Uno spettacolo di bel ritmo,
malinconico e giocoso, felliniano nella sua dimensione onirica e
musicale, nella nota magica e spensierata della vita di
provincia questo Giardino dei Ciliegi di Cechov firmato, nello
stretto legame tra regia e scene, da Roberto Bacci coadiuvato da
un adattamento drammaturgico di Stefano Geraci e realizzato con
i giovani attori del Teatro di Toscana, che lo produce e si
replica alla Pergola sino al 28 maggio, dove la sera della prima
è stato molto applaudito.
Un Cechov particolare nato con quei giovani che ultimamente
direi, a giudicare dalle varie tante messinscene, ne hanno fatto
un autore quasi generazionale, nelle cui illusioni e amari
risvegli, nel vivere spensieratamente il presente e fantasticare
un futuro diverso e nello scontro con la realtà ritrovare una
nota esistenziale in cui riconoscersi. Bacci comunque ha dato
una unità di luogo e, sebbene si parli di stagioni che cambiano,
direi anche una intrinseca unità di tempo che appiattisce un po'
quel poetico, forte sentimento del fluire dei giorni che è
proprio di Cechov e che è forse la condanna di questa
generazione che sembra non avere un futuro.

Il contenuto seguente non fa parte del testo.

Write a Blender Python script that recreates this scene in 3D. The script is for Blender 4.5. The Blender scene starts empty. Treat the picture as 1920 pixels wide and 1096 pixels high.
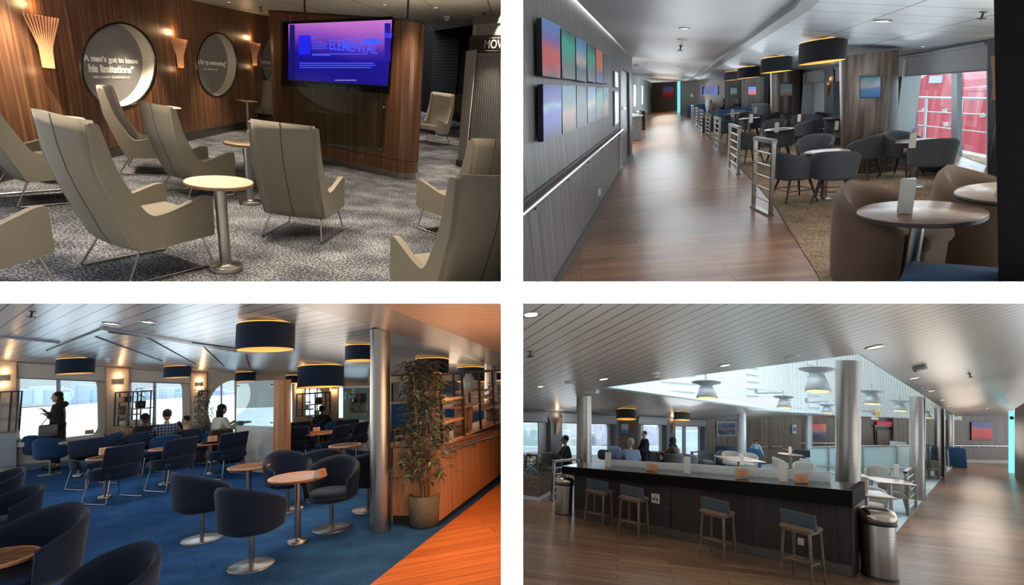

Siamo in uno spazio appunto senza tempo, che Bacci ha ideato
tutto completamente imbiancato come da neve e/o petali di fiori
di ciliegio, uno spazio soffice, dove si ammorbidiscono anche
dolori e spigolosità dei personaggi e la vendita all'asta per
debiti dello storico e famigliare giardino dei ciliegi è vissuta
quasi come un sogno, nonostante Lopachin, figlio di un ex servo
che si è arricchito adattandosi ai tempi e con una bella dose di
pragmatismo, cerchi di far capire che è solo tagliando i ciliegi
per lottizzare il terreno per casette di villeggianti che si
potranno pagare i debiti e salvare la villa. Ma lui e le sue
idee, in questo mondo di aristocrazia che non ha alcun senso del
denaro, appaiono troppo materiali, volgari come le vacanze della
nuova borghesia, per chi vive la vita come una vacanza.